ICEA launches report on energy sector dispute resolution

ICEA launches report on energy sector dispute resolution

The International Centre for Energy Arbitration (ICEA) has launched a report on dispute resolution in the energy sector at an industry summit in Amsterdam.

The ICEA, a joint venture of the Scottish Arbitration Centre and the Centre for Energy, Petroleum and Mineral Law and Policy at the University of Dundee (CEPMLP), is working to identify dispute resolution preferences in the energy sector with a view to drafting dispute resolution rules tailored to the sector’s needs.

The Initial Report on Dispute Resolution in the Energy Sector was launched at the Global Forum on Dispute Resolution for Oil & Gas Industry.

The research phase consisted of “an online questionnaire, accompanied by debate and discussion with industry and professional figures at various events and conferences”, according to ICEA co-director and CEPMLP director Professor Peter Cameron.

The key findings of the initial report include:

  • Early dispute settlement
  • “Strong support for early procedures to resolve disputes. Overall, respondents were against mandatory cooling off periods, albeit a narrow majority of in house counsel respondents were in favour. However, there was very strong support for mandatory high level negotiation, with over 80% of respondents in favour.A high number of respondents were in favour of sanctions for failure to comply with early dispute settlement procedures.”

    • Relative importance of procedural factors
    • “The most important factor for parties when considering a dispute process is the expertise of the decision maker, closely followed by neutrality.”

      • Preferred dispute method
      • “Arbitration by a clear margin, especially when hybrid arbitration processes are taken into account.
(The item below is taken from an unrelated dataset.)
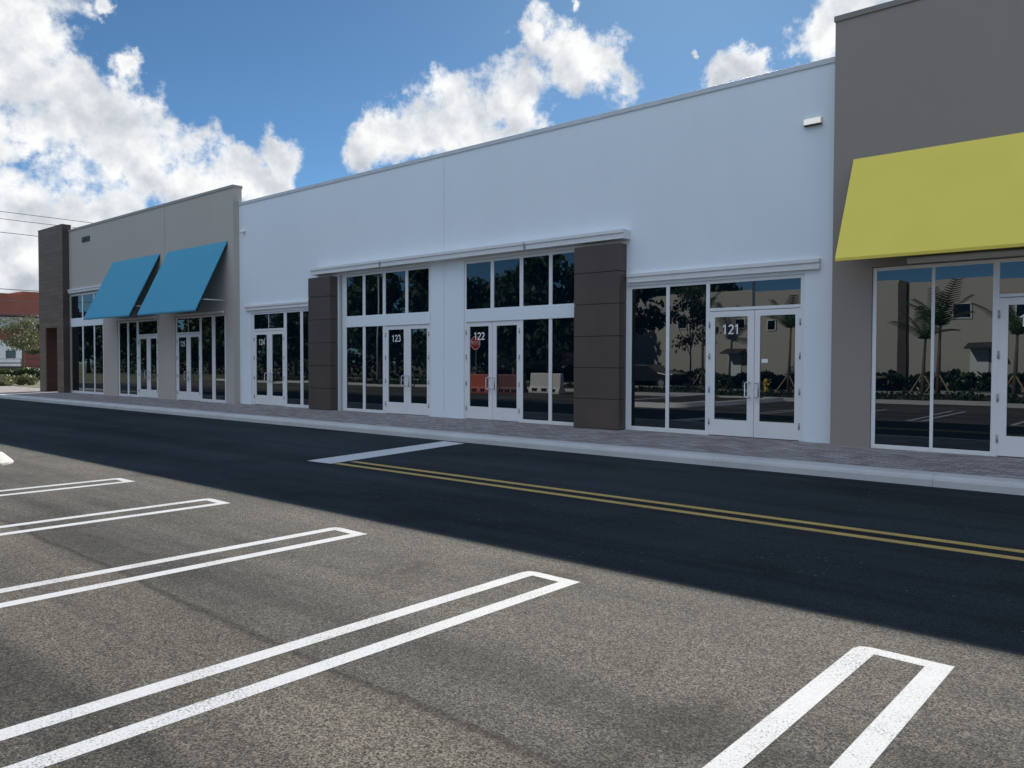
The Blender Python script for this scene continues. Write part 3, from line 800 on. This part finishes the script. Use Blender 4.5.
# lamp post
lp = empty('lamp_post', (-47, -24, 0)); tag(lp, 'pale lamp post across the lot, mirrored in the glass of 123', 'lamp post')
MB().tube([(-47, -24, 0), (-47, -24, 8)], [.09, .06], 10).build('pole', M['coping_w'], lp, smooth=True)
MB().tube([(-47, -24, 7.9), (-47, -23.2, 8.1)], .04, 8).build('arm', M['coping_w'], lp); MB().box(-47.15, -46.85, -23.3, -22.7, 8.05, 8.17).build('lamp_head', M['coping_w'], lp)
# hydrant
M['hyd'] = plain('hydrant_yellow', (.62, .42, .03), .45)
hy = empty('fire_hydrant', (-18.2, -27.0, .1)); tag(hy, 'yellow fire hydrant mirrored in the right door of 121', 'hydrant')
c = (-18.2, -27.0)
MB().tube([(*c, .1), (*c, .16), (*c, .17), (*c, .62), (*c, .66), (*c, .78), (*c, .84)], [.17, .17, .11, .11, .15, .12, .03], 14).build('barrel', M['hyd'], hy, smooth=True)
for dx, dy in ((.2, 0), (-.2, 0), (0, .22)):
    MB().tube([(*c, .52), (c[0]+dx, c[1]+dy, .52)], [.06, .07], 10).build('nozzle', M['hyd'], hy)
# stop sign
M['signred'] = plain('sign_red', (.45, .02, .02), .4)
sg = empty('stop_sign', (-32.2, -18.9, 0)); tag(sg, 'red octagonal stop sign mirrored in the left door of 122', 'road sign')
MB().tube([(-32.2, -18.95, 0), (-32.2, -18.95, 3.1)], .035, 8).build('post', M['steel'], sg)
oc = [(-32.2+.42*math.cos(math.radians(22.5+45*k)), 2.75+.42*math.sin(math.radians(22.5+45*k))) for k in range(8)]
oi = [(-32.2+.385*math.cos(math.radians(22.5+45*k)), 2.75+.385*math.sin(math.radians(22.5+45*k))) for k in range(8)]
MB().prism(oc, 'y', -18.91, -18.905).build('border', M['vinyl'], sg); pl = MB().prism(oi, 'y', -18.905, -18.90).build('face', M['signred'], sg)
cu = bpy.data.curves.new('stop', 'FONT'); cu.body = 'STOP'; cu.size = .3; cu.align_x = 'CENTER'; cu.align_y = 'CENTER'; cu.extrude = .002
tt = bpy.data.objects.new('tmp', cu); COL.objects.link(tt); me = bpy.data.meshes.new_from_object(tt.evaluated_get(bpy.context.evaluated_depsgraph_get())); bpy.data.objects.remove(tt)
me.materials.clear(); me.materials.append(M['vinyl']); o = bpy.data.objects.new('lettering', me); COL.objects.link(o)
o.rotation_euler = (math.pi/2, 0, math.pi); o.parent = pl; o.location = Vector((-32.2, -18.895, 2.75))-ORG[pl.name]
# water filled barriers
M['bred'] = plain('barrier_red', (.50, .09, .04), .5); M['bwhite'] = plain('barrier_white', (.68, .66, .62), .5); M['bdark'] = plain('barrier_dull', (.16, .05, .045), .5)
def barrier(x0, x1, m, label):
    y = -16.4; L = x1-x0
    p = [(y-.28, 0), (y+.28, 0), (y+.28, .12), (y+.16, .35), (y+.12, .95), (y+.10, 1.0), (y-.10, 1.0), (y-.12, .95), (y-.16, .35), (y-.28, .12)]
    o = empty('road_barrier', ((x0+x1)/2, y, 0)); tag(o, label, 'barrier', 'plastic barriers across the lot')
    MB().prism(p, 'x', x0, x1).build('body', m, o, .02)
    for k in range(3):
        xx = x0+L*(.2+.3*k); MB().box(xx-.14, xx+.14, y-.31, y+.31, .1, .24).build('fork_slot', M['core'], o)
    for k in range(2):
        MB().tube([(x0+L*(.3+.4*k), y, 1.0), (x0+L*(.3+.4*k), y, 1.05)], .06, 10).build('filler_cap', M['core'], o)
barrier(-30.0, -28.0, M['bred'], 'bright red plastic barrier mirrored in the left door of 122')
barrier(-27.8, -26.3, M['bdark'], 'dull dark red plastic barrier mirrored in the right door of 122')
barrier(-25.8, -23.8, M['bwhite'], 'white plastic barrier mirrored in the side panes of 122')
# cars
def car(name, loc, rz, paintm, label, L, Hh, van=False):
    t = empty(name, loc); tag(t, label, 'car' if not van else 'van'); w = .9
    if van: pr = [(-L/2, .35), (L/2, .35), (L/2, 1.0), (L/2-.5, 1.15), (L/2-1.2, Hh-.1), (L/2-1.5, Hh), (-L/2+.15, Hh), (-L/2, Hh-.2)]
    else: pr = [(-L/2, .35), (L/2, .35), (L/2, .75), (L/2-1.1, .92), (L/2-1.9, Hh), (-L/2+1.1, Hh), (-L/2+.35, 1.0), (-L/2, .85)]
    pr = [(x+loc[0], z+loc[2]) for x, z in pr]
    MB().prism(pr, 'y', loc[1]-w, loc[1]+w).build('body', paintm, t, .07)
    xs = (L/2-1.75, -L/2+.9) if van else (L/2-1.45, -L/2+.75)
    z0 = 1.2 if van else .95
    for sd in (-1, 1):
        y = loc[1]+sd*(w+.004)
        MB().prism([(loc[0]+xs[0]+.15, z0), (loc[0]+xs[0]-.3, Hh-.12), (loc[0]+xs[1]+.3, Hh-.12), (loc[0]+xs[1]+.05, z0)], 'y', y-.004, y+.004).build('window', M['glass'], t)
        for wx in (-L*.31, L*.32):
            wh = MB().tube([(loc[0]+wx, loc[1]+sd*(w-.2), .34), (loc[0]+wx, loc[1]+sd*(w+.02), .34)], .34, 18).build('wheel', M['tyre'], t)
            MB().tube([(loc[0]+wx, loc[1]+sd*(w+.0), .34), (loc[0]+wx, loc[1]+sd*(w+.03), .34)], .2, 14).build('rim', M['steel'], wh)
    t.rotation_euler = (0, 0, rz)
    return t
M['carw'] = plain('car_white', (.72, .73, .74), .25, .01); M['carg'] = plain('van_grey', (.10, .11, .115), .3, .02)
car('parked_car', (-47, -38, 0), math.radians(180), M['carw'], 'white car mirrored in the right door of 122', 4.6, 1.42)
car('parked_van', (-43.5, -41.5, 0), math.radians(180), M['carg'], 'dark grey van mirrored in the side panes of 122', 5.4, 2.3, True)

M['carb'] = plain('car_black', (.015, .017, .02), .2, .01)
car('parked_car', (-15.2, -30.8, .1), 0, M['carb'], 'black car mirrored at the left edge of the 120 glass', 4.5, 1.4)
car('parked_car', (-27.8, -30.8, .1), 0, M['carb'], 'black car mirrored low in the left pane of 121', 4.6, 1.42)
# ------------------------------------------------------------------ camera
cd = bpy.data.cameras.new('camera'); cam = bpy.data.objects.new('camera', cd); COL.objects.link(cam); scene.camera = cam
F, yaw, pitch, roll = 798.5, math.radians(41.137), math.radians(1.541), math.radians(.156)
f = Vector((-math.sin(yaw), math.cos(yaw), 0)); r = Vector((math.cos(yaw), math.sin(yaw), 0)); u = Vector((0, 0, 1))
f2 = f*math.cos(pitch)-u*math.sin(pitch); u2 = u*math.cos(pitch)+f*math.sin(pitch)
r3 = r*math.cos(roll)+u2*math.sin(roll); u3 = -r*math.sin(roll)+u2*math.cos(roll)
cam.matrix_world = Matrix(((r3.x, u3.x, -f2.x, 0), (r3.y, u3.y, -f2.y, -14.44), (r3.z, u3.z, -f2.z, 1.58), (0, 0, 0, 1)))
cd.sensor_width = 36; cd.lens = 36*F/1024; cd.clip_end = 5000; cd.clip_start = .05

# ------------------------------------------------------------------ sun and sky
KX = .52
sd = Vector((-KX*9.4, 9.4, 6.98)).normalized()     # towards the sun
el = math.asin(sd.z); az = math.atan2(sd.x, sd.y)
ld = bpy.data.lights.new('sun', 'SUN'); ld.energy = 5.0; ld.angle = math.radians(.5); ld.color = (1, .93, .84)
so = bpy.data.objects.new('sun', ld); COL.objects.link(so); so.rotation_euler = (-sd).to_track_quat('-Z', 'Y').to_euler()
world = bpy.data.worlds.new('World'); scene.world = world; world.use_nodes = True
nt = world.node_tree; bg = nt.nodes['Background']
sky = N(nt, 'ShaderNodeTexSky'); sky.sky_type = 'NISHITA'; sky.sun_disc = False
sky.sun_elevation = el; sky.sun_rotation = az; sky.air_density = .54; sky.dust_density = .1; sky.ozone_density = 4
tc = N(nt, 'ShaderNodeTexCoord'); D = tc.outputs['Generated']
# cumulus banks: soft lobes at their bearings in the sky, broken up by turbulence
def dirpx(x, y):
    d = r3*(x-512)-u3*(y-384)+f2*F; return d.normalized()
LOBES = [(-35, 30, 88), (15, 25, 50), (28, 68, 54), (66, 84, 44), (60, 115, 48), (110, 120, 48), (110, 155, 45), (145, 150, 42), (150, 180, 48), (195, 180, 48), (235, 190, 42), (265, 190, 36),
         (280, 155, 24), (200, 215, 50), (30, 215, 55), (78, 215, 40), (-20, 235, 60), (20, 280, 55), (120, 215, 50), (-60, 130, 60), (122, 62, 20), (98, 4, 10),
         (567, 62, 42), (603, 70, 32), (535, 85, 34), (500, 100, 38), (462, 110, 40), (430, 130, 40), (395, 140, 34), (372, 130, 28), (366, 150, 30), (538, 40, 22), (515, 110, 40), (570, 12, 10), (480, 140, 40),
         (722, 76, 20), (742, 70, 20), (758, 68, 16), (825, 38, 34), (850, 15, 44), (875, -10, 44), (698, 50, 8)]
warpn = N(nt, 'ShaderNodeTexNoise'); warpn.inputs['Scale'].default_value = 16; warpn.inputs['Detail'].default_value = 6; warpn.inputs['Roughness'].default_value = .62
nt.links.new(D, warpn.inputs['Vector'])
vsub = N(nt, 'ShaderNodeVectorMath', operation='SUBTRACT'); nt.links.new(warpn.outputs['Color'], vsub.inputs[0]); vsub.inputs[1].default_value = (.5, .5, .5)
vsc = N(nt, 'ShaderNodeVectorMath', operation='SCALE'); nt.links.new(vsub.outputs[0], vsc.inputs[0]); vsc.inputs['Scale'].default_value = .075
DW = N(nt, 'ShaderNodeVectorMath', operation='ADD'); nt.links.new(D, DW.inputs[0]); nt.links.new(vsc.outputs[0], DW.inputs[1]); DW = DW.outputs[0]
field = None
def lobe(c, rad):
    global field
    n = N(nt, 'ShaderNodeVectorMath', operation='DISTANCE'); nt.links.new(DW, n.inputs[0]); n.inputs[1].default_value = c
    v = math_(nt, 'MULTIPLY_ADD', n.outputs['Value'], -1/rad, 1.)
    if field is None: field = v
    else:
        field = math_(nt, 'SMOOTH_MAX', field, v, .18)
for x, y, rpx in LOBES: lobe(dirpx(x, y), rpx*1.0/F)
for i in range(14):       # clouds all round, away from the view
    a = random.uniform(0, 6.28); e = random.uniform(.12, .5); d = Vector((math.cos(a)*math.cos(e), math.sin(a)*math.cos(e), math.sin(e)))
    if i % 2 or d.dot(f2) > .5: continue
    for k in range(3):
        lobe((d+Vector((random.uniform(-.16, .16), random.uniform(-.16, .16), random.uniform(-.04, .05)))).normalized(), random.uniform(.07, .15))
for a, e, rr in ((150, 52, .42), (190, 58, .45), (215, 42, .36), (120, 45, .3), (240, 60, .35), (170, 34, .24)):   # unseen bank added behind the viewer as fill for the shaded front
    a, e = math.radians(a), math.radians(e); lobe(Vector((math.sin(a)*math.cos(e), math.cos(a)*math.cos(e), math.sin(e))), rr)
fb = N(nt, 'ShaderNodeTexNoise'); fb.inputs['Scale'].default_value = 24; fb.inputs['Detail'].default_value = 9; fb.inputs['Roughness'].default_value = .6
nt.links.new(D, fb.inputs['Vector'])
def shifted(scale, off, det, rough):
    a = N(nt, 'ShaderNodeVectorMath', operation='ADD'); nt.links.new(D, a.inputs[0]); a.inputs[1].default_value = off
    n = N(nt, 'ShaderNodeTexNoise'); n.inputs['Scale'].default_value = scale; n.inputs['Detail'].default_value = det; n.inputs['Roughness'].default_value = rough
    nt.links.new(a.outputs[0], n.inputs['Vector']); return n.outputs['Fac']
calm = math_(nt, 'MULTIPLY_ADD', math_(nt, 'MAXIMUM', field, 0.), -1.5, 2.6)   # less ragged towards the heart of a bank
dens = math_(nt, 'ADD', field, math_(nt, 'MULTIPLY', math_(nt, 'SUBTRACT', fb.outputs['Fac'], .5), calm))
fw = shifted(70, (0, 0, 0), 7, .65)
dens = math_(nt, 'ADD', dens, math_(nt, 'MULTIPLY', math_(nt, 'SUBTRACT', fw, .5), .45))
mr = N(nt, 'ShaderNodeMapRange'); mr.interpolation_type = 'SMOOTHSTEP'; mr.inputs['From Min'].default_value = .04; mr.inputs['From Max'].default_value = .62
nt.links.new(dens, mr.inputs['Value']); cov = mr.outputs['Result']
# billow shading painted in: compare turbulence here and a little towards the sun
off = (sd - f2*sd.dot(f2)).normalized()*.022
n0 = shifted(13, (0, 0, 0), 6, .55); n1 = shifted(13, tuple(off), 6, .55)
rel = math_(nt, 'MULTIPLY_ADD', math_(nt, 'SUBTRACT', n0, n1), 2.6, .60)
core = N(nt, 'ShaderNodeMapRange'); core.inputs['From Min'].default_value = .25; core.inputs['From Max'].default_value = 1.0; core.inputs['To Min'].default_value = .2; core.inputs['To Max'].default_value = -.12
nt.links.new(dens, core.inputs['Value'])
shade = math_(nt, 'ADD', rel, core.outputs[0], None, True)
ccol = ramp(nt, shade, [(.05, (5.0, 5.4, 6.0)), (.45, (7.0, 7.3, 7.7)), (.9, (9.7, 9.8, 9.8))])
# brighter, bluer clouds behind the viewer: added fill light for the shaded walls
dt = N(nt, 'ShaderNodeVectorMath', operation='DOT_PRODUCT'); nt.links.new(D, dt.inputs[0]); dt.inputs[1].default_value = f2
mr2 = N(nt, 'ShaderNodeMapRange'); mr2.inputs['From Min'].default_value = -.1; mr2.inputs['From Max'].default_value = .55; nt.links.new(dt.outputs['Value'], mr2.inputs['Value'])
ccol = mixc(nt, 1., ccol, mixc(nt, mr2.outputs['Result'], (1.30, 1.48, 1.78), (1., 1., 1.)), 'MULTIPLY')
skyc = mixc(nt, 1., sky.outputs['Color'], (.80, 1.06, 1.04), 'MULTIPLY')   # camera white balance on the clear sky
mixs = mixc(nt, cov, skyc, ccol)
nt.links.new(mixs, bg.inputs['Color']); bg.inputs['Strength'].default_value = .081

vs = scene.view_settings; vs.view_transform = 'Standard'; vs.look = 'None'; vs.exposure = 0.33; vs.gamma = 1
scene.render.engine = 'CYCLES'
scene.cycles.max_bounces = 8; scene.cycles.use_denoising = True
However, mediation also ranked well. Very few respondents ranked litigation as their first choice. There was significant support for hybrid processes, such as med-arb and arbitration with a conciliation process.”

        • Factors when choosing a seat of arbitration
        • “The single most important factor for most respondents was that the seat nation was a signatory of the New York Convention. The next most important first choice factor was the reputation of the local courts for probity.”

          • Importance of certain procedural rules
          • “The ability to nominate arbitrators was the most important factor. This was followed closely by confidentiality. The least important factor to parties was the nationality of the arbitrators, suggesting that it is the seat, rather than the nationality of arbitrators which counts in the neutrality stakes.”

            • Confidentiality
            • “Confidentiality was an important factor to respondents, with 80% of respondents favouring confidentiality in proceedings. Just under half of those favouring the kind of enhanced confidentiality and anonymity offered by certain jurisdictions.”

              • Tribunal fees
              • “There was a clear preference in favour of fees being set by the administering institution.”

                • Hourly rate v Ad valorem
                • “There was also a strong preference for fees being set on an hourly rate basis.”

                  • Parallel Online Blind Bidding (POBB)
                  • “A sizeable minority responded positively to this proposition.”

                    Andrew Mackenzie, secretary general of the ICEA, said: “We are delighted to be publishing our Initial Report on Dispute Resolution in the Energy Sector…”

                    “I would like to take this opportunity to thank all those working in the energy sector who completed our questionnaire, and those who have provided advice and support to us throughout the project.

                    “In the report we have outlined a set of dispute resolution principles based on our findings. In the next stage of our work, we will be seeking feedback on this report, our findings and our proposed dispute resolution principles for commercial disputes. Indeed, we welcome any comments.”